Renaud maître crâneur

Le Devoir

Montréal, mercredi 25 janvier 1989

Le théâtre Saint-Denis fleurdelisé

Le chanteur français se déchaîne contre les Anglais

Nathalie Petrowski

PHOTO CHANTAL KEYSER
Le chanteur français Renaud a déclenché un véritable délire devant une salle comble au théâtre Saint-Denis, hier soir, où il s’est déchaîné contre les Anglais et s’est fait l’apôtre de la loi 101 en plus de servir sa hargne naturelle et coutumière contre le conformisme et la bourgeoisie.
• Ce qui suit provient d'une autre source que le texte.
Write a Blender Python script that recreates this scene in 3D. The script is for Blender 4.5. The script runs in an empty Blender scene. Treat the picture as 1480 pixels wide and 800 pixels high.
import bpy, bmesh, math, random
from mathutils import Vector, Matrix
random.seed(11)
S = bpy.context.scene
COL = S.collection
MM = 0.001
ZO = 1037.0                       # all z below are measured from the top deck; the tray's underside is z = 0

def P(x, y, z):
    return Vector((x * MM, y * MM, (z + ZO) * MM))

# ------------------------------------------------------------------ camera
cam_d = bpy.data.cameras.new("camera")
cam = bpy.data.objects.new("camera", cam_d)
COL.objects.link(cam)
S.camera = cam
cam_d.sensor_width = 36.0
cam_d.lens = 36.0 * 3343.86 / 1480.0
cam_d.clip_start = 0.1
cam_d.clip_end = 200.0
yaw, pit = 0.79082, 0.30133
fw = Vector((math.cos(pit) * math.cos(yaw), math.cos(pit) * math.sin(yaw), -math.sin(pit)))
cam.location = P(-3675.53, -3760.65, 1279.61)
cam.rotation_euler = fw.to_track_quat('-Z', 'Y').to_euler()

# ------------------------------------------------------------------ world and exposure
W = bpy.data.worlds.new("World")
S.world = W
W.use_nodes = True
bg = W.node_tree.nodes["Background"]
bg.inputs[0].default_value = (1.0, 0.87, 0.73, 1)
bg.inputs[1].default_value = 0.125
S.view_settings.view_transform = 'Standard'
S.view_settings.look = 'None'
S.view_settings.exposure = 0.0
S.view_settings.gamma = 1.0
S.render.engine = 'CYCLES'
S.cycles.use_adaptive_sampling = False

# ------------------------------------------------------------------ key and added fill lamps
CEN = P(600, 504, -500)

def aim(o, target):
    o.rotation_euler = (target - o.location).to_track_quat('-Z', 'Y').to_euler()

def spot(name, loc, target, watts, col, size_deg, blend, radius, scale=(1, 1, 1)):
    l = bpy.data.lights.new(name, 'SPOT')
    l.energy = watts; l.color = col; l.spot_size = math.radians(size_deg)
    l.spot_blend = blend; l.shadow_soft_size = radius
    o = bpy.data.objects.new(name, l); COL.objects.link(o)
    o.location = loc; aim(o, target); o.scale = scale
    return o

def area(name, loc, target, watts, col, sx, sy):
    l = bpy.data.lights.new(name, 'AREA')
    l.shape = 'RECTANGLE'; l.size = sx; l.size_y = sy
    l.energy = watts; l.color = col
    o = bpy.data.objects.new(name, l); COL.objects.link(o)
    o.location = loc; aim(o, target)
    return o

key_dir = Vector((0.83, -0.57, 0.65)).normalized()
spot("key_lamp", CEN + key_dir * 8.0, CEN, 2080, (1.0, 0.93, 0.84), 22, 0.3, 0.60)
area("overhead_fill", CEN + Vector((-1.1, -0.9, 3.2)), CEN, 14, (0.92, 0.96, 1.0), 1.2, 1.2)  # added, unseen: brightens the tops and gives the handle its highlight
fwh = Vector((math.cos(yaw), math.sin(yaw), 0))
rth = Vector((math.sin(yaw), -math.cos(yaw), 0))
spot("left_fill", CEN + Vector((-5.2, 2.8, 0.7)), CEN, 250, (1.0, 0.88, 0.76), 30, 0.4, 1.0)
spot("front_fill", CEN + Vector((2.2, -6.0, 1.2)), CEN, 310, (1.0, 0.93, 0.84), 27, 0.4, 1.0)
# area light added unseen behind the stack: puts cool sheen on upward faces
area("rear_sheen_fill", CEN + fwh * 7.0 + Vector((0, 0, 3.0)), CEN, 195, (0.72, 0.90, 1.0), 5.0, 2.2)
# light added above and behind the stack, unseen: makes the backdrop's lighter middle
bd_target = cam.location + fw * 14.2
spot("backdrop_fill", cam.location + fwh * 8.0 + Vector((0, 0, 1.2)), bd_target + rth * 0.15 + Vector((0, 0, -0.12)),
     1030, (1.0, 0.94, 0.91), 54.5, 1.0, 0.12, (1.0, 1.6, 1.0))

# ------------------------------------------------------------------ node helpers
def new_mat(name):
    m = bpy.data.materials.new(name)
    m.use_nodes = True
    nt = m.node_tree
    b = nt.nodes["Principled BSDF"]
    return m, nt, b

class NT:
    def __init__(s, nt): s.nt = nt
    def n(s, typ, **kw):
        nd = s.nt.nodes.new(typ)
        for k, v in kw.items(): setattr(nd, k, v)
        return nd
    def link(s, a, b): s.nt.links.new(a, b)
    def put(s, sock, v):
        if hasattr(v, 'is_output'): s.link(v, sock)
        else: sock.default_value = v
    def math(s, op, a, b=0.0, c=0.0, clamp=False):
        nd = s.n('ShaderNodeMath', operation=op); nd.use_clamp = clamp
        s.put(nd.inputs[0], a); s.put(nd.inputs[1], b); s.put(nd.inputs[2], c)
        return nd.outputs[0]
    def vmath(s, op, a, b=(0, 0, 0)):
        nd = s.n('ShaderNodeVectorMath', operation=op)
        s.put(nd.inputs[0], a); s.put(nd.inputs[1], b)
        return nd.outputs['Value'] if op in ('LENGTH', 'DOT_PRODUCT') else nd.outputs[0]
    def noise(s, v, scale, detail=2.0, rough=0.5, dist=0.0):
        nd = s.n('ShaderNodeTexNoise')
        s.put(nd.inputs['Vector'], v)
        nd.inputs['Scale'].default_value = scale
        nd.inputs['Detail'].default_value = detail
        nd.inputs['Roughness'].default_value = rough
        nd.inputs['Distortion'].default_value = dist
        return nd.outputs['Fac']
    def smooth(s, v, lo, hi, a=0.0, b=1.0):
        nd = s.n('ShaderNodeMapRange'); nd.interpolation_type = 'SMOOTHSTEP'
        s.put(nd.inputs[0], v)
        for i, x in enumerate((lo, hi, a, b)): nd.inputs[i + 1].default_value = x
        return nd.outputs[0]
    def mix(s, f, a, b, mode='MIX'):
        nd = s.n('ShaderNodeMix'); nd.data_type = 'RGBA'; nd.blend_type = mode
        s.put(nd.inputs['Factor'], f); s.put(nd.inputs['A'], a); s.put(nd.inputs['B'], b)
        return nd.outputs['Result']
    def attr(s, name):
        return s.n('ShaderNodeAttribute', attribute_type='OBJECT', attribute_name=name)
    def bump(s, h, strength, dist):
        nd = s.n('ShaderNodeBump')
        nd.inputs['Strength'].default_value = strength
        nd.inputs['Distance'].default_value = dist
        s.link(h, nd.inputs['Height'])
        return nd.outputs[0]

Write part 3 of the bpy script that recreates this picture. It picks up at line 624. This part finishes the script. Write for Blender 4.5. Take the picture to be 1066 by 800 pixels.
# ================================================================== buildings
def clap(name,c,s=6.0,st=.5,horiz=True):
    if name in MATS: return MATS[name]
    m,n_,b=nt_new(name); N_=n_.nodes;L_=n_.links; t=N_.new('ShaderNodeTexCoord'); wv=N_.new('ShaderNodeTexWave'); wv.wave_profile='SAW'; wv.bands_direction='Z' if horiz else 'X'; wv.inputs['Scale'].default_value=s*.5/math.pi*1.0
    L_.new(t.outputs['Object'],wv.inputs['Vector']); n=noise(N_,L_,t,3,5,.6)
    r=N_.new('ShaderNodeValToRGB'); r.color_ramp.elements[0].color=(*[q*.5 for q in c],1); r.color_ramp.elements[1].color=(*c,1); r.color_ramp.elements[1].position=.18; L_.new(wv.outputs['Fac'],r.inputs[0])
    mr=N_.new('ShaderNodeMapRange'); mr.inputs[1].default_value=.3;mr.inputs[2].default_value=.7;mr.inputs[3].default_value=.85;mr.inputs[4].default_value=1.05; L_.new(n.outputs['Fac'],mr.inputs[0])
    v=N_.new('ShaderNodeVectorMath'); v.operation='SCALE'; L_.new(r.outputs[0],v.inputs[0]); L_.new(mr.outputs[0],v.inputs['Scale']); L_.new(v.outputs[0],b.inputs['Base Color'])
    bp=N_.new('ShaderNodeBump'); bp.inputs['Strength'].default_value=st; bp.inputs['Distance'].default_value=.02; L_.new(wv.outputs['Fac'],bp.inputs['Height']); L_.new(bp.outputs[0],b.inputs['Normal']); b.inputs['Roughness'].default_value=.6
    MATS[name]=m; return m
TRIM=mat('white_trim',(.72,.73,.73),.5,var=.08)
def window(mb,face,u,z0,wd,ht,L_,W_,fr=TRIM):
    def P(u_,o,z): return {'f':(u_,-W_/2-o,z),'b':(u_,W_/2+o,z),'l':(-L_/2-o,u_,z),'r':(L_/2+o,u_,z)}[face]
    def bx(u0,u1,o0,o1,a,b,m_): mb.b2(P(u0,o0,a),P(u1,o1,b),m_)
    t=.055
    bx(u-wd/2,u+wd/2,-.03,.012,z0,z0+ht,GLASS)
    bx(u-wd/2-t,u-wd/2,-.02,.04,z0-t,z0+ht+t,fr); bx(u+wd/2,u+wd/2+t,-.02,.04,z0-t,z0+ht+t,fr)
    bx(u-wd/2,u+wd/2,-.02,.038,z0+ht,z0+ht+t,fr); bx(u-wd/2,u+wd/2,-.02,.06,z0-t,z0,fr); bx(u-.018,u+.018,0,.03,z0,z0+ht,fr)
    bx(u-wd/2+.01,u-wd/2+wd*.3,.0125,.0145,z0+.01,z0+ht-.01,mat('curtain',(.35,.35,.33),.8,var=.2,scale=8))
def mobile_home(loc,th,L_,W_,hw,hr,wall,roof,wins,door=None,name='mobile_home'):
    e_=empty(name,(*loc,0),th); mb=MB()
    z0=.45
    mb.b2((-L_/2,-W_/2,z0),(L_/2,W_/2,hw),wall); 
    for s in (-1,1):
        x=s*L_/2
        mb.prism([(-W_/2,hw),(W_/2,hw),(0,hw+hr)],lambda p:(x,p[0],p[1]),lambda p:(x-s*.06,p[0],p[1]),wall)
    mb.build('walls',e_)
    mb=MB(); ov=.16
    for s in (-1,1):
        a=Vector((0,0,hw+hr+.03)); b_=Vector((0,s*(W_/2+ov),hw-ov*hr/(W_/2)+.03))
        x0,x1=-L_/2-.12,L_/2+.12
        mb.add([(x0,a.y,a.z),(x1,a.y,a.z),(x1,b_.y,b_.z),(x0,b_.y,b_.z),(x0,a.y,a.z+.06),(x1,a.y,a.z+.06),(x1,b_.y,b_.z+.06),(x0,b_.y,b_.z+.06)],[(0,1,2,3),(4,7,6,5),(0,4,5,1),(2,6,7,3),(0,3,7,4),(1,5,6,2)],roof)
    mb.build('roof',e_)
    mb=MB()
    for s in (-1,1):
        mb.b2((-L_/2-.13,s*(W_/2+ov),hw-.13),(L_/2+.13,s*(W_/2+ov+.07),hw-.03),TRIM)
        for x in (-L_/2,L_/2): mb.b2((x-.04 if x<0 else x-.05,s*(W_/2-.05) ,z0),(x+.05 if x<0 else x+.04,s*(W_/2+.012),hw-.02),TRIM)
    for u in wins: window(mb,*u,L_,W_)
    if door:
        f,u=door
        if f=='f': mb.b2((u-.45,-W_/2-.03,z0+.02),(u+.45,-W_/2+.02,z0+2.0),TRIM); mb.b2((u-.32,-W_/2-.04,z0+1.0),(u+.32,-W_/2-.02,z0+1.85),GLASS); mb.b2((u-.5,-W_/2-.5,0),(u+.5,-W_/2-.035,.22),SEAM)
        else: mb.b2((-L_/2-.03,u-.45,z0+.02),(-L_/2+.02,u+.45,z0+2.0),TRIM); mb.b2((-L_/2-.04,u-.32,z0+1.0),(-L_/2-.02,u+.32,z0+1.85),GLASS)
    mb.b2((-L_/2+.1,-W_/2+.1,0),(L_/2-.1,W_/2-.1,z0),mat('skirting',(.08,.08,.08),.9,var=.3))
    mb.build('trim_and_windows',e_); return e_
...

DE GAULLE n’est plus, vive Renaud, son fils, son héritier, son digne successeur. Renaud comme dans chanteur français aux cheveux jaunes, aux poches sous les yeux, aux jambes croches et aux deux mille chats étranglés dans la gorge. Renaud comme dans poète engagé qui n’a pas froid aux yeux et qui a attaqué Montréal hier soir, pris d’assaut le Théâtre Saint-Denis, déterré la hache de guerre contre tous les « gros cons haineux de la terre » avant de sortir un drapeau québécois des archives nationales et d’envoyé paître les Anglais en déclarant :« Les Anglais c’est pas à l’intérieur qu’il faut les mettre, c’est dehors ! »

Renaud encore, qui a invité ses trois choristes déguisés en débardeurs à parader avec leurs t-shirts frappés des chiffres de la loi 101, battant du coup les chanteurs québécois sur leur propre terrain, plutôt apolitique, merci. Renaud qui a fait un vrai petit De Gaulle, nouvelle manière de lui-même, en terminant la soirée sur la note nationaliste par excellence, celle du prévisible mais, ô combien ! délicieux « Vive l’indépendance du Québec », attirant les cris et les applaudissements de la foule fébrile et fanatique, qui du coup a dû voir en lui, sinon le sauveur national au moins le plus habile des chanteurs de sa génération, Français et Québécois compris. Renaud finalement qui a donné à cette première montréalaise des allures d’événement et une atmosphère fiévreuse de grand rassemblement politique.

Un spectacle électrique et électrisant du début jusqu’à la fin et cela en dépit de la sono cafouilleuse qui enterrait cette voix enrouée, désespérément privée de registre et escamotait la plupart de ses paroles incendiaires. Un spectacle engagé et racoleur livré par celui qui devrait être président des usines de récupération de Victoriaville, tant Renaud, vorace lecteur de nouvelles, s’était documenté sur la situation politique et culturel du pays pour nous la resservir toute la soirée durant, couvrant l’immense terrain qui va de Mitsou jusqu’à Jean Chrétien en passant par le Canadien, Jean-Paul Belleau et tutti quanti.

Un spectacle simple, sans décors, sans effets, sans artifices autre que celui des mots lancés en l’air, des idées brandis comme des fusils et des chansons connues offertes comme des fleurs par un Renaud, classique, arborant la veste de cuir noire obligatoire, le jeans stratégiquement ajouré et le mouchoir rouge qui pend de sa poche comme une rose fanée mais brûlant toujours du rouge révolutionnaire. Un spectacle finalement qui fut plus qu’un spectacle et devint dès les premiers instants une sorte d’événement et surtout une leçon sur l’art de séduire les foules, l’art de leur dire ce qu’elles veulent entendre, l’art de les manipuler de la bonne manière en attisant leur belle et saine révolte, et en allumant dans leur yeux, la lueur d’un espoir, la lumière d’un engagement.